なので、ちょっと乗りづらかったですね(^^;

1日の乗務車両は運転手は車両とペアになってはいたものの、
車掌はペアではなく日替わりで変わるのが基本でした。
この「514」も1週間に1度巡ってくるかどうかのもので、
仕業が決まると「あ〜、ハズレや!」と思ったものです。

当たりは島々所属の冷房車6台でした。

F2GbJH4boAA7y8P.jpg

車内は見事なまでのがらんどうです。
おそらく引退後は倉庫として使われていたのでしょう。

後部座席はきっちりと残ってますね。

この後部座席は分厚いシートを上に敷いて
お客用のザック置き場となることがありました。

始終点では車掌や係員数人で積み下ろしするのですが、
下山客が乗る上高地発の荷物はヤバい臭いだらけで大変でした。
これはまあ当然のことなので仕方ないところですが。

その他の客席はというと、
通路に補助席を2つ(!!)縦に並んでいました。
なんと、横一列は6人掛けだったのです。

今じゃ考えられない詰込み主義でしたが、
路線的な都合で立ち席が認められなかったからで、
無理矢理にも座らせていたのが理由だったようです。

沢渡ピストンでは渋滞はあまりなかったですが、
中には釜トンでの信号待ちが最長で13分10秒がありましたし、
お客的には相当な苦痛があったものと想像できます。

時代ですね〜

今回の件で記憶が再びいろいろ蘇ってきました。
また続編を書いてみます。


 


posted by にゃおすけ at 08:00 | Comment(2) | TrackBack(0) | 懐かしい記憶 | 更新情報をチェックする
この記事へのコメント
懐かしさのあまり突然のコメントお許しください

私も(おそらくにゃおすけさんとほぼ同時期に)松電で車掌をやっており、まさしくこの514が配置されていた明科営業所におりました。

夏の明科といえば中房温泉。
514〜516の同型車3台が専用車として配置されており、全長11mと短く、床が高く、馬力があり、頑丈、と大変頼りになる車でした。
朝一番(4:20発)に隊列を組んで中房温泉まで一往復、その後1〜2台が車掌付きでサラダ街道を下って上高地応援に入る、そんな毎日でしたが、確かにハイブリッドバスをはじめ冷房車やきれいなバスが増えてきた時期、明科からの古参車は大変異彩を放っておりましたね。「このバスは非冷房車ですが、間もなく山岳路線に入り、天然のクーラーが入ってまいります」そんな案内放送もやっておりました。

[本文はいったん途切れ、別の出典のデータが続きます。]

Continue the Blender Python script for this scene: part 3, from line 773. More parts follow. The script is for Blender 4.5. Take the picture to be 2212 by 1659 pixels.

明科からの応援車掌はたまにバス付きにさせてもらえることがあり、仲良くなった運転手さんと一日沢渡ピストン、たまに鈴蘭高原と、美しい信州の風景と共にとても懐かしい思い出です。そうそう、車掌席の位置が微妙に変だったんですよね…

Posted by sa-50 at 2023年08月18日 01:10
sa-50さんコメントありがとうございます。

明科からの応援よく覚えています。
かなりうろ覚えですが大○○氏でしょうか?
間違っていましたらゴメンナサイ。

中房温泉を往復しての来られての応援でしたので、
いつも凄いなと思っていた記憶があります。

ハイブリッドバスは出始めの頃は故障+充電多めで
乗務するには個人的にはハズレと思ってました。
対して、この車は頼もしかったですね!

車掌席の場所は確かに微妙だったのですが、
力強さをとても感じるパワフルさがありました。
これは今のバスにない特長でしたよね。